## REQUIRED TASK
Copy out every line that contains the word "wide".

## PROVIDED DATA
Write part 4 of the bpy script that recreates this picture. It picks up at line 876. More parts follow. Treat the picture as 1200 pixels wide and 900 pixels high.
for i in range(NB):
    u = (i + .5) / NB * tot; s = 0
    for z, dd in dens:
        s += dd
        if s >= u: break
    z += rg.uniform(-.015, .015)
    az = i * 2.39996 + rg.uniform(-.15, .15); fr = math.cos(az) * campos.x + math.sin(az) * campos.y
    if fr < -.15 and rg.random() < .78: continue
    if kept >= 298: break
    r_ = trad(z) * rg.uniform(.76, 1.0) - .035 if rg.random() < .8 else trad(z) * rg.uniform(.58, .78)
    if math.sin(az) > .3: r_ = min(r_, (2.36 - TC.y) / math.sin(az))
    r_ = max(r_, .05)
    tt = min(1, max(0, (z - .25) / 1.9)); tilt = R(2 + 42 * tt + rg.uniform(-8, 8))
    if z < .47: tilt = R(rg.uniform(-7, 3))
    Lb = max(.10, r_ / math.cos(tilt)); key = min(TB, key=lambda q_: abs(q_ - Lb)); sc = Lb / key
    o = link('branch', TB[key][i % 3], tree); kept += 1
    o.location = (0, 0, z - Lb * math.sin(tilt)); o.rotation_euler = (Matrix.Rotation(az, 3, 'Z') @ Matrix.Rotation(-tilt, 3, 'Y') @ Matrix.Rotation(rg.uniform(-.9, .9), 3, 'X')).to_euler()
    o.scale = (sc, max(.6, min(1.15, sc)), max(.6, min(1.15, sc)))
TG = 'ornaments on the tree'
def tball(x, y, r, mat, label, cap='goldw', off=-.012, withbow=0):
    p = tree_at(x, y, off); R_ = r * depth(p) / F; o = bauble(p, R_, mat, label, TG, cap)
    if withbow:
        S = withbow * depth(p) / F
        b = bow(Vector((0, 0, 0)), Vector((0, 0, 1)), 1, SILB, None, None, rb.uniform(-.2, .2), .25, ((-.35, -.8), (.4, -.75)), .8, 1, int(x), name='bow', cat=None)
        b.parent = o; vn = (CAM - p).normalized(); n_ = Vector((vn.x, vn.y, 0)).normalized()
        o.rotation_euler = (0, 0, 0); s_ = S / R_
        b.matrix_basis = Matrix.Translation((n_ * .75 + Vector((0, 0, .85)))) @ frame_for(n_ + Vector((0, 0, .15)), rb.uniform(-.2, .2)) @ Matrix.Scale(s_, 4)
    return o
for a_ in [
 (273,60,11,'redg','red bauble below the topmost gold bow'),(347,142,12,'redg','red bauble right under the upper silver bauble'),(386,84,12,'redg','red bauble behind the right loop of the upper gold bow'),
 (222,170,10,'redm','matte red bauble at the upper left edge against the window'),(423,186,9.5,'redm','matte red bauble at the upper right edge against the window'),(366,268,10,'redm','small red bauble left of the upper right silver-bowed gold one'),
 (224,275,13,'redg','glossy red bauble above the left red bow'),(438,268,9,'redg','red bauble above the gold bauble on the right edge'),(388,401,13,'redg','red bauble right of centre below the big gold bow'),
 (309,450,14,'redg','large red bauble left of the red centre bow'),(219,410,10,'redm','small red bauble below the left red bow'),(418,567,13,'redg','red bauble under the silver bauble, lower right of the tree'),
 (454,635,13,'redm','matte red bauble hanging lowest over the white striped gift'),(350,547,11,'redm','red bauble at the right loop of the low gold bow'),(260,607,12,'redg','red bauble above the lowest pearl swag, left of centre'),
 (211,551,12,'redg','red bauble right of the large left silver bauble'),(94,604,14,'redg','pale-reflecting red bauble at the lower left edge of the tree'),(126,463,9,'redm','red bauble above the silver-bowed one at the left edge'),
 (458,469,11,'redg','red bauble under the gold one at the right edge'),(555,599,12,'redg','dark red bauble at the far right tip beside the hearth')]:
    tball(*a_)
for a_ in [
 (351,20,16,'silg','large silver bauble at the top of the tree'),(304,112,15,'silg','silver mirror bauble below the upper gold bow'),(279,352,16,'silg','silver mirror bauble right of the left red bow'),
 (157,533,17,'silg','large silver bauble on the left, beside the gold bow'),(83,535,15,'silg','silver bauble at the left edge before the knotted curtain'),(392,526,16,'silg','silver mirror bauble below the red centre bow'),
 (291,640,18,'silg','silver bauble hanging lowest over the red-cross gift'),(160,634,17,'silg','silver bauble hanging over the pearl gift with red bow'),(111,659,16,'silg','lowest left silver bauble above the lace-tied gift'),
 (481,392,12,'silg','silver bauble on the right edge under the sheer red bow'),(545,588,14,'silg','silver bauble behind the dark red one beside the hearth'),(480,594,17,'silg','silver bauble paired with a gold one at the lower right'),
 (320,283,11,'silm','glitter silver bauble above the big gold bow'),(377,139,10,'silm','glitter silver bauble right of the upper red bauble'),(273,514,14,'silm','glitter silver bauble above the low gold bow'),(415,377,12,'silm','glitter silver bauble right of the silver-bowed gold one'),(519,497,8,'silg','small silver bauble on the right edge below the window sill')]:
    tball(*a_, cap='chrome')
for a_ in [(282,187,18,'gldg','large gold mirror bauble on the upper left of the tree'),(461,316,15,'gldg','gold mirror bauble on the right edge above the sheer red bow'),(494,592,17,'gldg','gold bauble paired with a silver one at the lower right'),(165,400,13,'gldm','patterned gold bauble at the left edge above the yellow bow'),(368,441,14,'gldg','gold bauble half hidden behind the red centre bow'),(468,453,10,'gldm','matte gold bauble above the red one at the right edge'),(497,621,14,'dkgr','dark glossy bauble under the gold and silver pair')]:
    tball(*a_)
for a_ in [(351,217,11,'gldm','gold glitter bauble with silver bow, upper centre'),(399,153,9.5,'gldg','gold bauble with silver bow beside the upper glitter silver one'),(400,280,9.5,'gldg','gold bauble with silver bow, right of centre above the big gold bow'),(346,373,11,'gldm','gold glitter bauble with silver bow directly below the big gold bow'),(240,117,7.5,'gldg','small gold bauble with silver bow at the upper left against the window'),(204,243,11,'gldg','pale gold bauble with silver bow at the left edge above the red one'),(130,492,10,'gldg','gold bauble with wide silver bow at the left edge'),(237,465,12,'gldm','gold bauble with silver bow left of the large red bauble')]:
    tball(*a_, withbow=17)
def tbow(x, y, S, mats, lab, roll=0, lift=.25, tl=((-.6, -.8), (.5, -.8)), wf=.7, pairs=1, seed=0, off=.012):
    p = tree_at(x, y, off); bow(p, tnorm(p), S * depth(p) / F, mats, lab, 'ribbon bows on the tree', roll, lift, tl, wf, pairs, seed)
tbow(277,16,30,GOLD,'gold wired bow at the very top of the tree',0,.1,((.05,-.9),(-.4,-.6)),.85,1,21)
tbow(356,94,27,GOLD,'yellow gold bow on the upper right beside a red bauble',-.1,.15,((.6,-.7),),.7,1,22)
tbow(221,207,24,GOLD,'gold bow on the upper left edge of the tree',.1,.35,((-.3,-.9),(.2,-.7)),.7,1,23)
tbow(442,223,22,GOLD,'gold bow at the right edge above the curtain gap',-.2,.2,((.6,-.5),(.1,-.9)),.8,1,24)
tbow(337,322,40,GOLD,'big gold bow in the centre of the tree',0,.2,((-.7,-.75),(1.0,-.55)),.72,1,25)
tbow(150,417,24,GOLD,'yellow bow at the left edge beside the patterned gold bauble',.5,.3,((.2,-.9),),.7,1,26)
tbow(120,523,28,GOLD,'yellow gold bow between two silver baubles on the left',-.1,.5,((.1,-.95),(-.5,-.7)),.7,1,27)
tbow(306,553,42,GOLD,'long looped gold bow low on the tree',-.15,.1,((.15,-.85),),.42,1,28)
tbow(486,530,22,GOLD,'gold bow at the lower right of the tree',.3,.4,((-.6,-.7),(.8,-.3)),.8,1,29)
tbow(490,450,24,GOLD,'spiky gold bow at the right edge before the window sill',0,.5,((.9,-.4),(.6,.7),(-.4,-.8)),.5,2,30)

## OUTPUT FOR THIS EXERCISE
Write part 4 of the bpy script that recreates this picture. It picks up at line 876. More parts follow. Treat the picture as 1200 pixels wide and 900 pixels high.
for a_ in [(351,217,11,'gldm','gold glitter bauble with silver bow, upper centre'),(399,153,9.5,'gldg','gold bauble with silver bow beside the upper glitter silver one'),(400,280,9.5,'gldg','gold bauble with silver bow, right of centre above the big gold bow'),(346,373,11,'gldm','gold glitter bauble with silver bow directly below the big gold bow'),(240,117,7.5,'gldg','small gold bauble with silver bow at the upper left against the window'),(204,243,11,'gldg','pale gold bauble with silver bow at the left edge above the red one'),(130,492,10,'gldg','gold bauble with wide silver bow at the left edge'),(237,465,12,'gldm','gold bauble with silver bow left of the large red bauble')]:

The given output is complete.